London-based Paremus is adopting low-latency messaging middleware from Real-Time Innovations (RTI) for internal communications underpinning its Service Fabric cloud computing platform. The move will allow Service Fabric to be deployed more readily in support of high performance front office and trade processing applications, and also allows Service Fabric developers to leverage RTI's middleware for their own messaging requirements.
Service Fabric is middleware that allows applications to be built as components - written in Java - and run in a dynamic distributed environment, as is typically provided by a private cloud. Essentially, says Paremus founder and CEO Richard Nicholson, the middleware is a "cloud based replacement for an enterprise Java application server."
Complying with the OSGi standard, Service Fabric allows components to be created, removed, initiated, stopped and updated dynamically without requiring server reboots, and provides high availability with no single point of failure. The OSGi standard is administered by the OSGi Alliance, which includes IT heavyweights, such as IBM and Oracle, as well as the likes of Progress Software, Red Hat, Tibco Software and VMware. Paremus is also a member.
Paremus will integrate RTI's Data Distribution Service (DDS) messaging to support so-called discovery of resources and services, and for real-time service monitoring, within a distributed Service Fabric implementation - functions crucial to the operation of distributed computing. Currently, Service Fabric implements this functionality using Java's Remote Method Invocation (RMI) facility, though adopting DDS will provide a boost to its performance.
That performance improvement, says Nicholson, will allow Service Fabric to be used more readily for front office applications, such as algorithmic trading and real-time pricing, and for trade processing in high volume environments. The DDS upgrade to Service Fabric is expected to be generally available in the late summer. Paremus - which was looking for a replacement for RMI - became aware of RTI as a result of a suggestion from a customer in the intelligence community, where RTI also does business.

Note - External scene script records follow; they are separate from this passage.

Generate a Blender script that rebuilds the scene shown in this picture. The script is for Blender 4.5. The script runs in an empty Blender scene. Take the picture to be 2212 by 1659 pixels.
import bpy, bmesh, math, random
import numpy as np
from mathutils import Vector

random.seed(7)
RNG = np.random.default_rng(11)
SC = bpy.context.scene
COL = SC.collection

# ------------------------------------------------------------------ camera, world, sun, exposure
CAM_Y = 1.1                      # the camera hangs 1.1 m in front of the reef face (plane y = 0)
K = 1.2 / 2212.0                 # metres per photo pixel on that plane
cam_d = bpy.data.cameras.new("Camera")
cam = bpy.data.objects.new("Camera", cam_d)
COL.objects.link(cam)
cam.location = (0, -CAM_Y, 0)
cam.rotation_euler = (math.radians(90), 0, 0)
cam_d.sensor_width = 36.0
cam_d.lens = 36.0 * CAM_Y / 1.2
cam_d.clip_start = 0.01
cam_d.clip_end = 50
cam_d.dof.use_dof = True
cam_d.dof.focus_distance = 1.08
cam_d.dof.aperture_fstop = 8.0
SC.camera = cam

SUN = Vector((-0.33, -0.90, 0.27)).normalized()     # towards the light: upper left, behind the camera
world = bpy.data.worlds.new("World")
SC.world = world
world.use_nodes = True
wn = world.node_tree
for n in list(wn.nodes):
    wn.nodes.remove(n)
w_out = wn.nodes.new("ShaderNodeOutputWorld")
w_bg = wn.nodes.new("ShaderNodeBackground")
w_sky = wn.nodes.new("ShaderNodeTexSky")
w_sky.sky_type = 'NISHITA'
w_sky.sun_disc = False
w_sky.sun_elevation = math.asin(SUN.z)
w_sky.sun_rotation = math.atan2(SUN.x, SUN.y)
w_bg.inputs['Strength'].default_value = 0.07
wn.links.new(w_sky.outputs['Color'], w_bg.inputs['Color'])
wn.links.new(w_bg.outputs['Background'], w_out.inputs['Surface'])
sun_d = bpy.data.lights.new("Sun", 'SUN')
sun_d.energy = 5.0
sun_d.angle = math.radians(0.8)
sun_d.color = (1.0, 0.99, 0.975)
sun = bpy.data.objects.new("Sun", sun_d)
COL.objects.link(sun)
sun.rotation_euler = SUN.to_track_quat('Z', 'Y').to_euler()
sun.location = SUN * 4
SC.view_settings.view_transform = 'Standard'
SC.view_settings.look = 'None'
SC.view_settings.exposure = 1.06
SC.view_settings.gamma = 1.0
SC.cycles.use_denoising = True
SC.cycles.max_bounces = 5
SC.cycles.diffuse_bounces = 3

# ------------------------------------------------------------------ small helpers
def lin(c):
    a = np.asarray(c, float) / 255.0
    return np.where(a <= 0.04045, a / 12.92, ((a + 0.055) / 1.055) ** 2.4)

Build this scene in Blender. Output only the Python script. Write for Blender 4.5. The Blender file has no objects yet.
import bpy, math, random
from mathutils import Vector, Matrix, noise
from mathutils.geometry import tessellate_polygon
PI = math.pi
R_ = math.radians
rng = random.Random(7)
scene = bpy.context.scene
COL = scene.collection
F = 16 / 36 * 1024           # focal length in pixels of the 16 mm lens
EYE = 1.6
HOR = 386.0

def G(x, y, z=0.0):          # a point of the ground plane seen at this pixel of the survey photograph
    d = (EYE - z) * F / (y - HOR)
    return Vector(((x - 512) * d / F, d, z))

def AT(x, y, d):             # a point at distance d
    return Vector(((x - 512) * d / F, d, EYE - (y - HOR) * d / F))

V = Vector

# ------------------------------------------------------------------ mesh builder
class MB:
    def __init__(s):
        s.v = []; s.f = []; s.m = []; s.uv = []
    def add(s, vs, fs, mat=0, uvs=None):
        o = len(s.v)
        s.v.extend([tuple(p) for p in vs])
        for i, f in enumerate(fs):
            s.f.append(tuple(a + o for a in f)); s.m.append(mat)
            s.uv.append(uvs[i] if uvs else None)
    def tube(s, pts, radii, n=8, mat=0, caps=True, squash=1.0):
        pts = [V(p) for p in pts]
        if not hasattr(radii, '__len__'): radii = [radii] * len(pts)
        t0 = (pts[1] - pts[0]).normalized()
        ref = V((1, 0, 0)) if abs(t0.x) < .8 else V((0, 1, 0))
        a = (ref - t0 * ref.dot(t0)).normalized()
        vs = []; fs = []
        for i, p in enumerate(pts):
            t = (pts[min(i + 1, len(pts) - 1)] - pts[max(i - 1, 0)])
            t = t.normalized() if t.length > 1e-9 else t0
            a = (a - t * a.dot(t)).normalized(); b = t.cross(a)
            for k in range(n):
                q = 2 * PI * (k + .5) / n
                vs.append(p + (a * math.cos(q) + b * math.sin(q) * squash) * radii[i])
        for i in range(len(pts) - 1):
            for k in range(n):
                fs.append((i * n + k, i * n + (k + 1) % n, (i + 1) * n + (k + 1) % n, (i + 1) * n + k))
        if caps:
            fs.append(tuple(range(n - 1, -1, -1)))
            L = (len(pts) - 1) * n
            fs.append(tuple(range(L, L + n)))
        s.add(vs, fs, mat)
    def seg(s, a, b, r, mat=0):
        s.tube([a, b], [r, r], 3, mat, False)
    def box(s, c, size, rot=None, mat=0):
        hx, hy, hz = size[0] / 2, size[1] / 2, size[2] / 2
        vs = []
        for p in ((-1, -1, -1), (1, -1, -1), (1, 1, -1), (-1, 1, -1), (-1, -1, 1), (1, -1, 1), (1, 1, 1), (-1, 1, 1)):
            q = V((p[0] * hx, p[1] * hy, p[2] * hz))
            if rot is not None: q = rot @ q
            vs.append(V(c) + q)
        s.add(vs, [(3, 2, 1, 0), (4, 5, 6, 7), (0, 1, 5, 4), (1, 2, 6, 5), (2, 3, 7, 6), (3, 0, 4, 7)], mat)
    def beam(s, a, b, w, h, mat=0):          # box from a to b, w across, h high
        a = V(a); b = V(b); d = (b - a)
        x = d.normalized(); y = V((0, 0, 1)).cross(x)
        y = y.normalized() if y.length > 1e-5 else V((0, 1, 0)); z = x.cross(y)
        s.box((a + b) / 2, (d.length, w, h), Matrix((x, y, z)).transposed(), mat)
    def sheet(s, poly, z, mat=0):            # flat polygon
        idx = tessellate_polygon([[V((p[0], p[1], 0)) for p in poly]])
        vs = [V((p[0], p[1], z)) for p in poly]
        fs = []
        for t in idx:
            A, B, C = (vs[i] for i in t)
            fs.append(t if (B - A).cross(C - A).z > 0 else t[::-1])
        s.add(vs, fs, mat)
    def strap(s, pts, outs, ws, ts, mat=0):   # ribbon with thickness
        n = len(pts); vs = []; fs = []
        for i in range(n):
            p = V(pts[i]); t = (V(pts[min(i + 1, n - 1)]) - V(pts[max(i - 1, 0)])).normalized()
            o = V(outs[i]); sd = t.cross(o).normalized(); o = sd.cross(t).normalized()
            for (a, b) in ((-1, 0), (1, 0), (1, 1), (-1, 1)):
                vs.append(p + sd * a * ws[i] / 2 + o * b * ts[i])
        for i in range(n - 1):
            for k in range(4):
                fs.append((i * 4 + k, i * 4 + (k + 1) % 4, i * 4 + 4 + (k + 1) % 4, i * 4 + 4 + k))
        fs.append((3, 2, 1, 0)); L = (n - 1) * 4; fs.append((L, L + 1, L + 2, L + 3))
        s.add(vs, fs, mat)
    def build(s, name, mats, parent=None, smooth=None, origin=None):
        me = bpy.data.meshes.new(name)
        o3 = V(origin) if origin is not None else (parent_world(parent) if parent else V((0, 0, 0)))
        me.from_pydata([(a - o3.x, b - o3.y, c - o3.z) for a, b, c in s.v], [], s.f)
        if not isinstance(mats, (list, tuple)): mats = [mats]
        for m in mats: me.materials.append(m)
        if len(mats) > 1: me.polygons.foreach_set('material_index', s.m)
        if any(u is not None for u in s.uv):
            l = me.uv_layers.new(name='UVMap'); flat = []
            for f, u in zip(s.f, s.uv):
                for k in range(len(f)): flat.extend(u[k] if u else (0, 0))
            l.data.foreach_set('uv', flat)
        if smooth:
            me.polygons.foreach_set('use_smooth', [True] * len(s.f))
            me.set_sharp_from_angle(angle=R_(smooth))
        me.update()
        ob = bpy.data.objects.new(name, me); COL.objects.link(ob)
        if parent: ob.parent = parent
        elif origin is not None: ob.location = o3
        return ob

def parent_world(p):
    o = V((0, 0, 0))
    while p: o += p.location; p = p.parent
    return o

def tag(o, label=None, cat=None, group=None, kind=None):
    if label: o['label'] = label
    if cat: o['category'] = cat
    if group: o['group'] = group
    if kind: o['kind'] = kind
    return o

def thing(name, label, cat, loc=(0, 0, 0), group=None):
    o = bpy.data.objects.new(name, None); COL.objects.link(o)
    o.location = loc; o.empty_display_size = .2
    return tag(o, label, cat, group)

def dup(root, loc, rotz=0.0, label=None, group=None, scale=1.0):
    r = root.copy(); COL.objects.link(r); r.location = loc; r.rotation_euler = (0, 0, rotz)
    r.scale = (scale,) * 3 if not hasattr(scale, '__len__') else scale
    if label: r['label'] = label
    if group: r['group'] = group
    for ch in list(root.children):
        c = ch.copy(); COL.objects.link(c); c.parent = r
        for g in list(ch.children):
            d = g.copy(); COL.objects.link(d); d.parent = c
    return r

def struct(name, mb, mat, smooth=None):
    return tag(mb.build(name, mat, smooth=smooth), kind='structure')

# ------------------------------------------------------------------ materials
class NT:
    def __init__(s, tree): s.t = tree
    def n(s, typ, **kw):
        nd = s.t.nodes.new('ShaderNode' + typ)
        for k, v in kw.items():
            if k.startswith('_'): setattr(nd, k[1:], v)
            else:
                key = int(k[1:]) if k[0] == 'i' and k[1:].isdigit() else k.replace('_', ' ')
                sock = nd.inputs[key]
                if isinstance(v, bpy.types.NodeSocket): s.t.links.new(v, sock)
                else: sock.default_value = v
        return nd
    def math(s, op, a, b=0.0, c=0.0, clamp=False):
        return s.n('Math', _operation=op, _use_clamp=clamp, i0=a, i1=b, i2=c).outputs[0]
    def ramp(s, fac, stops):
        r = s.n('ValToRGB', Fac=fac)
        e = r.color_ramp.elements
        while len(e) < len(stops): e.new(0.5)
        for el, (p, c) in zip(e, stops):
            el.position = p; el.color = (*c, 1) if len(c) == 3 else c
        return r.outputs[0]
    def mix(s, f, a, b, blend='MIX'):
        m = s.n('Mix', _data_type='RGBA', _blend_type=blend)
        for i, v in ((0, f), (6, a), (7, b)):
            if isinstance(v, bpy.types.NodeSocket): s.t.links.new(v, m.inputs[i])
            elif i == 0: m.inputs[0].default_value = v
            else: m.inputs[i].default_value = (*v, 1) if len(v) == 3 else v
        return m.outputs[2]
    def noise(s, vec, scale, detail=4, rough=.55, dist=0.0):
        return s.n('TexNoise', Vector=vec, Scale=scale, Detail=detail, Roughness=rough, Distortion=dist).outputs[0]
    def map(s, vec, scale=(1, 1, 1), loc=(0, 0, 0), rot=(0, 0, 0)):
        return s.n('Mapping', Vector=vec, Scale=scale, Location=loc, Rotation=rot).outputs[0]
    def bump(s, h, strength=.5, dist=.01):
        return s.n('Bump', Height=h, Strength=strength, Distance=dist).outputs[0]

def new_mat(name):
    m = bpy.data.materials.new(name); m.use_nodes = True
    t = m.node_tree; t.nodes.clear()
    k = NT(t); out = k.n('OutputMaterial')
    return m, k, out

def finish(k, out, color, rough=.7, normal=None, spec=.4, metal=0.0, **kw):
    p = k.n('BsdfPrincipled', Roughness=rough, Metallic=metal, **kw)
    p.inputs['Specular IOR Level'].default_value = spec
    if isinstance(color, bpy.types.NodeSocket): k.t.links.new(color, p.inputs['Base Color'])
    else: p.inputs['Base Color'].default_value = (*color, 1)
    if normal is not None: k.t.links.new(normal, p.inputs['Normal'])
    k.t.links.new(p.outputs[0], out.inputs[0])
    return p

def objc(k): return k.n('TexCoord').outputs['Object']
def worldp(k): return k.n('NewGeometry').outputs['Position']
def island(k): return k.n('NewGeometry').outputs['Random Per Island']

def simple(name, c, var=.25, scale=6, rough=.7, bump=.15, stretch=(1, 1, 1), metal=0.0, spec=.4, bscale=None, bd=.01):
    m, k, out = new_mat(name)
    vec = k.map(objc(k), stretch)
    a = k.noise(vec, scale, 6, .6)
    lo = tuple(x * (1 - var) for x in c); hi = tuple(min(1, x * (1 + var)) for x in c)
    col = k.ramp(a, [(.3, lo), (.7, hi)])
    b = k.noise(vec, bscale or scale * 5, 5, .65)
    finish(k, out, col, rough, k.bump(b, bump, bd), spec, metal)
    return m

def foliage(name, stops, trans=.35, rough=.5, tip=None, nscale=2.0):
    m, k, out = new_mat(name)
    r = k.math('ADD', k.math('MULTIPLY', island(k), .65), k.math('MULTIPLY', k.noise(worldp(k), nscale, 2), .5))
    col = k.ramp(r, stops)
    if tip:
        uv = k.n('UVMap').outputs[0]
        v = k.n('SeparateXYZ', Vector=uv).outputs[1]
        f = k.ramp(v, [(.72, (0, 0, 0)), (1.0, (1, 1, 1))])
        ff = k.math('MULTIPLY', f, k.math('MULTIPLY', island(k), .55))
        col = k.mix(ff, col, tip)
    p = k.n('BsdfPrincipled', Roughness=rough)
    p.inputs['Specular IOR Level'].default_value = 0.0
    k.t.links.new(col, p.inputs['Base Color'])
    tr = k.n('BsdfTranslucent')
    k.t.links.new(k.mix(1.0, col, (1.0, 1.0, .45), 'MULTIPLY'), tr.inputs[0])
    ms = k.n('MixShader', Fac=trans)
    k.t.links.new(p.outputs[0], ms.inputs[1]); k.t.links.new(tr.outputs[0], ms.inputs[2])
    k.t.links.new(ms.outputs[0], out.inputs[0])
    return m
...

Nicholson says it was attracted to the standards-based messaging adopted by RTI, and found its particular implementation to be "rock solid," thus providing a "low-latency, predictable, command and control mechanism" for Service Fabric. Customers will also have the option of using RTI for their own messaging requirements, adds Nicholson.
Nicholson says that building applications using the OSGi component approach is becoming increasingly attractive because it allows for code re-use and rapid development and deployment, as well as a reduction in maintenance of running systems, in part because run-time components are self documenting.
He cites one financial services customer as determining that it had reduced operational costs by 60% as a result of adopting OSGi. For RTI, the Paremus link up will provide a useful channel to increase its deployment in the financial services sector, where it has just a handful of customers, most notably Citibank.
The collaboration also provides an early proof-of-concept for cloud computing's adoption in real-time and demanding environments, a space thus far avoided by mainstream cloud providers, although one that is the focus of startup Cloudsoft Corp. with its Project Monterey initiative.